Who knows what to expect of “Josephine Baker” about the American-born French chanteuse Ernest Hemingway called “the most sensationa­l woman anyone ever saw.” A Nov. 7 release date is attached, but don’t look for it at your neighborho­od bijou right away, if ever.

For now, consider five golden oldies, a couple about to celebrate 50-year premieres. I started with 10, whittling down the list for one whose spare time is limited.

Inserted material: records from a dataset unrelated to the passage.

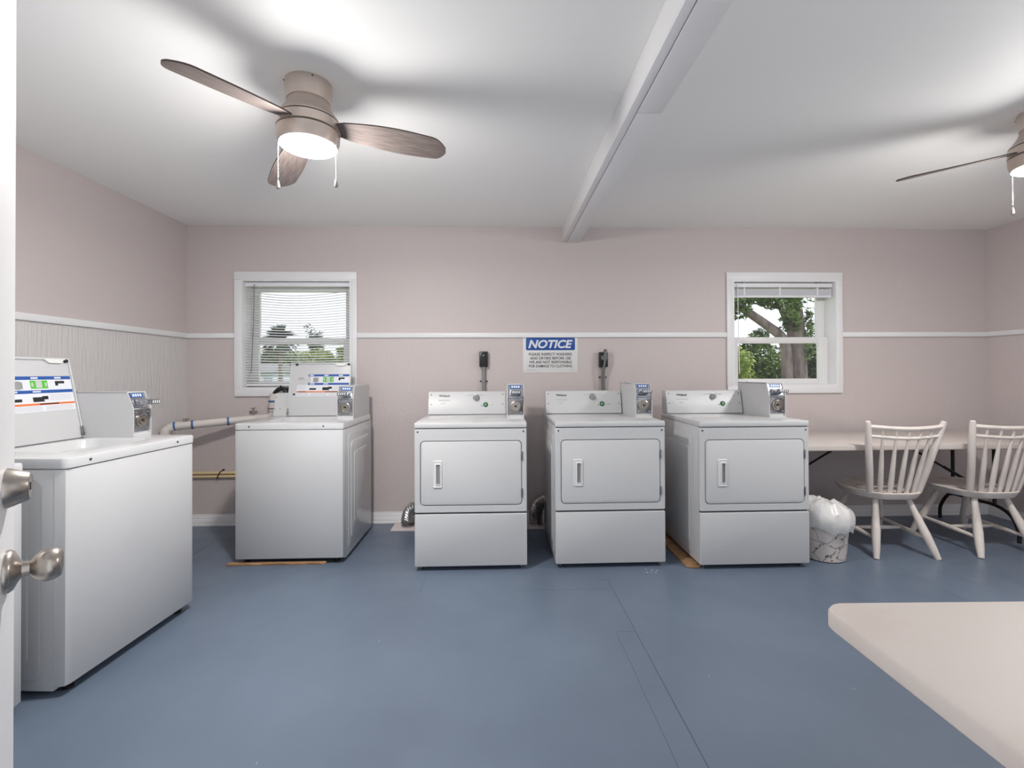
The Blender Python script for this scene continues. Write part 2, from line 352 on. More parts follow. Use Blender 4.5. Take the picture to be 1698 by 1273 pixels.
# blinds: one let down with open slats, one drawn up
def blind(x0, x1, label, down):
    t = thing('window_blind', label, 'blind', group=None)
    y = YB+.035; zt = 2.058
    bm = B(x0, x1, y-.018, y+.018, zt-.036, zt, .003); obj('headrail', bm, m_slat, t)
    for s in (x0+.12, x1-.12): obj('bracket', B(s-.02, s+.02, y-.02, y+.02, zt, zt+.008, .002), m_steel, t)
    if down:
        bm = bmesh.new(); n = 36; zb = 1.185
        for k in range(n):
            f = k/(n-1); z = zt-.055-(zt-.055-zb-.02)*f; sag = .034*max(0, 1-f*1.15)**1.0*(0 if k == 0 else 1)+.004
            L0, L1 = [], []; th = .0012; m_ = 16
            for j in range(m_+1):
                a = j/m_; x = x0+.004+(x1-x0-.008)*a; zz = z - sag*sin(pi*min(1, a*1.05))*(1-.35*f)
                L0.append((x, zz))
            v0 = [[bm.verts.new((x, y-.0125+.0125*q, z_+(.003 if q == 1 else -.001)+(q-1)*.0035)) for x, z_ in L0] for q in (0, 1, 2)]
            v1 = [[bm.verts.new((x, y-.0125+.0125*q, z_+(.003 if q == 1 else -.001)+(q-1)*.0035+th)) for x, z_ in L0] for q in (0, 1, 2)]
            for j in range(m_):
                for q in (0, 1):
                    bm.faces.new((v0[q][j], v0[q][j+1], v0[q+1][j+1], v0[q+1][j])); bm.faces.new((v1[q][j], v1[q][j+1], v1[q+1][j+1], v1[q+1][j]))
                bm.faces.new((v0[0][j], v0[0][j+1], v1[0][j+1], v1[0][j])); bm.faces.new((v0[2][j], v0[2][j+1], v1[2][j+1], v1[2][j]))
        obj('slats', bm, m_slat, t)
        obj('bottom_rail', B(x0+.003, x1-.003, y-.013, y+.013, zb-.012, zb+.006, .003), m_slat, t)
        for s in (x0+.12, x0+.45, x1-.12):
            bm = bmesh.new(); tube(bm, [(s, y-.013, zt-.03), (s, y-.013, zb)], .0008, 5); tube(bm, [(s, y+.013, zt-.03), (s, y+.013, zb)], .0008, 5); obj('ladder_cord', bm, m_slat, t)
        bm = bmesh.new(); tube(bm, [(x0+.085, y-.03, zt-.02), (x0+.08, y-.03, 1.72), (x0+.06, y-.03, 1.285)], .0042, 8); obj('wand', bm, m_conduit, t, label='grey tilt wand')
    else:
        bm = bmesh.new(); n = 14
        for k in range(n):
            z = zt-.052-.0042*k; box(bm, x0+.004, x1-.004, y-.0135, y+.0135, z-.0014, z+.0012)
        obj('slats', bm, m_slat, t, smooth=False)
        obj('bottom_rail', B(x0+.003, x1-.003, y-.014, y+.014, zt-.125, zt-.108, .004), m_slat, t)
        for s in (x0+.11, x0+.43, x1-.13): obj('cord_loop', B(s-.006, s+.006, y-.0165, y+.0165, zt-.108, zt-.037, .002), m_slat, t)
        bm = bmesh.new(); tube(bm, [(x0+.04, y-.03, zt-.02), (x0+.045, y-.03, 1.7), (x0+.052, y-.03, 1.26)], .0035, 8); obj('wand', bm, m_slat, t)
blind(-2.140, -1.250, 'white mini blind lowered with sagging open slats in the left window', True)
blind(2.084, 2.985, 'white mini blind drawn up to the top of the right window', False)

# ------------------------------------------------------------------ open door at the left edge of the frame
B0 = Vector((-.784, .780, 0)); U = Vector((-.588, .809, 0)).normalized()
dr = thing('door_1', 'open white door leaf seen almost edge on', 'door', B0, math.atan2(U.y, U.x)); del dr['category']; struct(dr)
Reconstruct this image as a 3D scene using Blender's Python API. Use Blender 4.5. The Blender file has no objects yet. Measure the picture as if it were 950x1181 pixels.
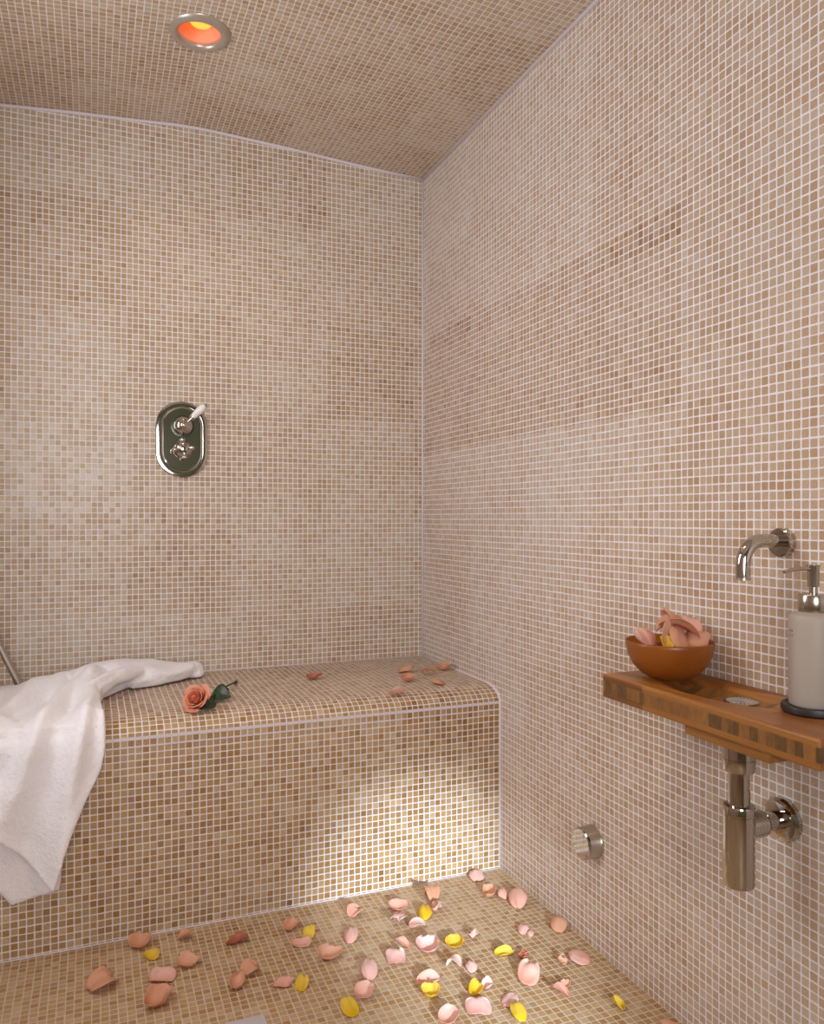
import bpy, bmesh, math, random
from mathutils import Vector, Matrix, noise
PI = math.pi
S = bpy.context.scene
COL = S.collection
rnd = random.Random(7)

# ------------------------------------------------------------------ camera geometry
F, CX, CY = 904.0, 475.0, 598.0                 # focal length and horizon in photo pixels (950 x 1181)
TAN = (475 - 106) / F
YC = 1 / math.sqrt(1 + TAN * TAN); YS = TAN * YC
H = (1001 - CY) / F * 2.25                      # eye height
XR, YB, YW, HB = 1.0853, 1.9872, 2.5573, 0.5168 # right wall, bench front, back wall, bench top
XL, YF = -0.62, -1.25                           # left wall, front wall
P = 0.0167                                      # mosaic pitch

def ray(x, y):
    a = (x - CX) / F
    return Vector((a * YC + YS, -a * YS + YC, (CY - y) / F))
def on_z(x, y, z):
    r = ray(x, y); return r * ((z - H) / r.z) + Vector((0, 0, H))
def lin(h):
    h = h.lstrip('#')
    def f(c): return c / 12.92 if c <= 0.04045 else ((c + 0.055) / 1.055) ** 2.4
    return tuple(f(int(h[i:i + 2], 16) / 255) for i in (0, 2, 4)) + (1.0,)

# ------------------------------------------------------------------ helpers
def tag(o, label, cat, group=None, kind=None):
    o['label'] = label; o['category'] = cat
    if group: o['group'] = group
    if kind: o['kind'] = kind
    return o
def thing(name, loc, label, cat, group=None):
    o = bpy.data.objects.new(name, None); COL.objects.link(o)
    o.location = loc; o.empty_display_size = 0.02
    return tag(o, label, cat, group)
def base_of(o):
    while o.parent: o = o.parent
    return Vector(o.location)
def obj(name, bm, m, parent=None, sharp=35, recalc=True, origin=None):
    """link a bmesh given in world coordinates as ONE mesh object"""
    off = base_of(parent) if parent else (Vector(origin) if origin is not None else Vector((0, 0, 0)))
    if recalc: bmesh.ops.recalc_face_normals(bm, faces=bm.faces)
    bmesh.ops.translate(bm, verts=bm.verts, vec=-off)
    me = bpy.data.meshes.new(name); bm.to_mesh(me); bm.free()
    for p in me.polygons: p.use_smooth = True
    if sharp: me.set_sharp_from_angle(angle=math.radians(sharp))
    o = bpy.data.objects.new(name, me); COL.objects.link(o)
    me.materials.append(m)
    if parent: o.parent = parent
    elif origin is not None: o.location = off
    return o
def frame(axis):
    z = Vector(axis).normalized()
    up = Vector((0, 0, 1)) if abs(z.z) < 0.95 else Vector((0, 1, 0))
    x = up.cross(z).normalized(); y = z.cross(x)
    return x, y, z
def lathe(bm, prof, org, axis=(0, 0, 1), n=40, cap=True):
    x, y, z = frame(axis); org = Vector(org); rings = []
    for r, h in prof:
        if r < 1e-6:
            rings.append([bm.verts.new(org + z * h)])
        else:
            rings.append([bm.verts.new(org + z * h + x * (r * math.cos(2 * PI * i / n)) + y * (r * math.sin(2 * PI * i / n))) for i in range(n)])
    for a, b in zip(rings, rings[1:]):
        for i in range(n):
            j = (i + 1) % n
            if len(a) == 1 and len(b) == 1: continue
            if len(a) == 1: bm.faces.new((a[0], b[j], b[i]))
            elif len(b) == 1: bm.faces.new((a[i], a[j], b[0]))
            else: bm.faces.new((a[i], a[j], b[j], b[i]))
    if cap:
        for r in (rings[0], rings[-1]):
            if len(r) > 2:
                try: bm.faces.new(r)
                except ValueError: pass
    return bm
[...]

“Chinatown,” from 1974, is the first movie I rented, while in Russellvil­le courting my future wife. Jack Nicholson, not overplayin­g for once, deserved an Oscar as detective J.J. Gittes, the Los Angeles private eye whose last name the evil Noah Cross (John Huston) never can quite pronounce correctly. In response to Faye Dunaway’s question to Nicholson, yes, there is a woman involved, although whether Evelyn Mulwray was worthy of her screen fate sparked a disagreeme­nt between director Roman Polanski and Oscar-winning screenwrit­er Robert Towne. Without giving anything away to those who have not seen the film, Polanski was formerly married to the slain actress Sharon Tate.

Quentin Tarantino casts Margot Robbie as Tate in 2019’s “Once Upon a Time … in Hollywood,” Brad Pitt winning the Supporting Actor for playing the best friend (unofficial keeper) of Leonardo DiCaprio. Set in 1969, it follows events of the day until a twist ending that restates Tarantino as the most exciting American filmmaker. In this space, I called it the best picture of the 2010s, though in some ways it is also the best of 1969, more watchable than Oscar winners “Midnight Cowboy” and “True Grit” from the same year.

Nashville didn’t know what to make of “Nashville,” Robert Altman’s 1975 work over which opinion was divided (Roger Ebert called it “the best American movie since ‘Bonnie and Clyde’” while others found it verbose). Watching this film for insights on country music is like viewing “The Godfather” for the same reason about olive oil. A movie with 24 listed stars, which is to say theirs were supporting roles, won only one Oscar, but it comes for Keith Carradine singing “I’m Easy” in a Nashville night spot. His audience consists of four women whom he beds in the movie. The look on Lily Tomlin’s face, she a gospel singer in a loveless marriage with Ned Beatty, is something to behold. Altman all but shouts the ending from the opening frame, yet when it plays out on the stage of the Parthenon, the viewer is sure to be moved, even if the director plays the scene a minute too long.

“Moonstruck,” from 1987, is lighter fare with Oscars to Cher and Olympia Dukakis and screenwrit­er John Patrick Shanley. Nicolas Cage plays the baker Cher marries rather than his mom-obsessed brother, Danny Aiello as Mr. Johnny Camareri. Director Norman Jewison’s touch is felt throughout the movie; who else would superimpos­e his screen credit over a corpse? One feels in Jamison’s care from the moment Dean Martin warbles “That’s Amore” in the opening shot.

I plan a December tribute for the 50th anniversar­y of “The Godfather Part II.” Let me say in advance that, upon repeated viewing, no movie has left me more emotionall­y drained. Ebert gave it a thumbs-down review, for which he received one himself, but said later the film is worth watching solely because of the soundtrack, for which director Francis Ford Coppola (himself a three-time winner that year) stood on stage with composer father Carmine Coppola. Don’t beat yourself up for not easily choosing between the first two “Godfather” films; I can’t, either.